- [YOUR GOAL]: Transcribe every line from the top down to the line with "COL = scene.collection", both ends included, but not the pictures.
++++ TASK DATA ++++
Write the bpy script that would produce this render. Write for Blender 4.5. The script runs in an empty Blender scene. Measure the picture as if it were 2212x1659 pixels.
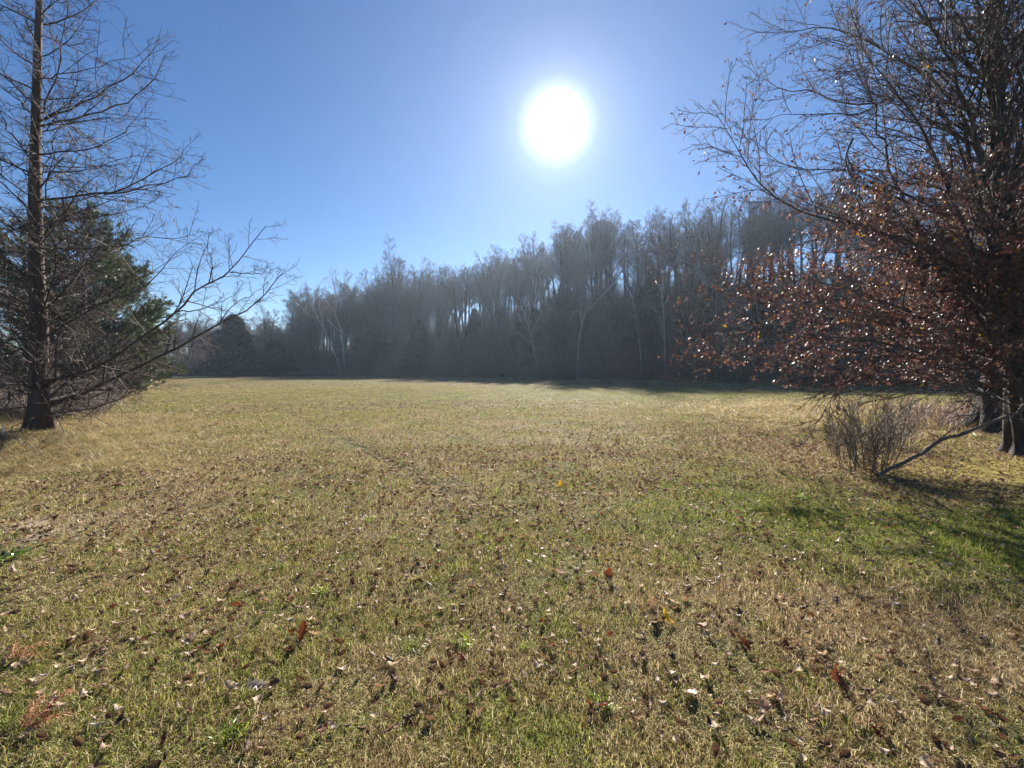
import bpy, math, random
import numpy as np
from mathutils import Vector

R = random.Random(7)
NR = np.random.RandomState(7)
scene = bpy.context.scene
COL = scene.collection

# ------------------------------------------------------------------ camera
FPX, CX, CY, HZ = 928.0, 1106.0, 829.5, 797.0      # reference frame 2212 x 1659
EYE = 1.6
PITCH = math.atan((CY - HZ) / FPX)
cam_d = bpy.data.cameras.new('camera')
cam = bpy.data.objects.new('camera', cam_d)
COL.objects.link(cam)
cam.location = (0, 0, EYE)
cam.rotation_euler = (math.pi / 2 - PITCH, 0, 0)
cam_d.sensor_width = 36
cam_d.lens = FPX / 2212 * 36
cam_d.clip_start = 0.05
cam_d.clip_end = 3000
scene.camera = cam


def ray(px, py):
    dx = (px - CX) / FPX
    dz = -(py - CY) / FPX
    return (dx, math.cos(PITCH) + dz * math.sin(PITCH), -math.sin(PITCH) + dz * math.cos(PITCH))


def P(px, py, Y):
    a, b, c = ray(px, py)
    k = Y / b
    return (a * k, Y, EYE + c * k)


# ------------------------------------------------------------------ sun, sky
sd = Vector(ray(1203, 268)).normalized()
SUN_EL = math.asin(sd.z)
SUN_AZ = math.atan2(sd.x, sd.y)
sun_d = bpy.data.lights.new('sun', 'SUN')
sun_d.energy = 5.0
sun_d.angle = math.radians(0.5)
sun_d.color = (1.0, 0.93, 0.83)
sun = bpy.data.objects.new('sun', sun_d)
COL.objects.link(sun)
sun.rotation_euler = sd.to_track_quat('Z', 'Y').to_euler()

W = bpy.data.worlds.new('World')
scene.world = W
W.use_nodes = True
nt = W.node_tree
nt.nodes.clear()
N = nt.nodes.new
out = N('ShaderNodeOutputWorld')
bg = N('ShaderNodeBackground')
sky = N('ShaderNodeTexSky')
sky.sky_type = 'NISHITA'
sky.sun_disc = False
sky.sun_elevation = SUN_EL
sky.sun_rotation = SUN_AZ
sky.altitude = 900
sky.air_density = 1.0
sky.dust_density = 0.1
sky.ozone_density = 3.0
bg.inputs['Strength'].default_value = 0.0405
hsv = N('ShaderNodeHueSaturation')
hsv.inputs['Saturation'].default_value = 1.22
hsv.inputs['Hue'].default_value = 0.506
nt.links.new(sky.outputs[0], hsv.inputs['Color'])
nt.links.new(hsv.outputs[0], bg.inputs['Color'])
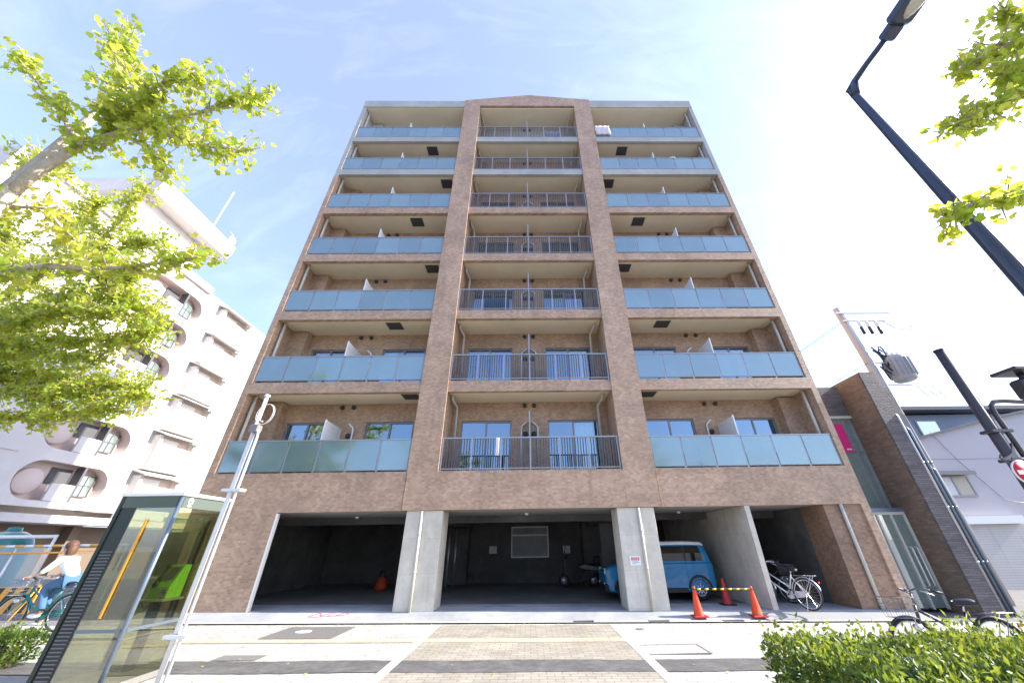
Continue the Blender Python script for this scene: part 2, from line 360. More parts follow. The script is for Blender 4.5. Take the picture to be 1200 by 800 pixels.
++++
- [FINISHED TASK]:
Write the bpy script that would produce this render. Write for Blender 4.5. The script runs in an empty Blender scene. Measure the picture as if it were 2212x1659 pixels.
import bpy, math, random
import numpy as np
from mathutils import Vector

R = random.Random(7)
NR = np.random.RandomState(7)
scene = bpy.context.scene
COL = scene.collection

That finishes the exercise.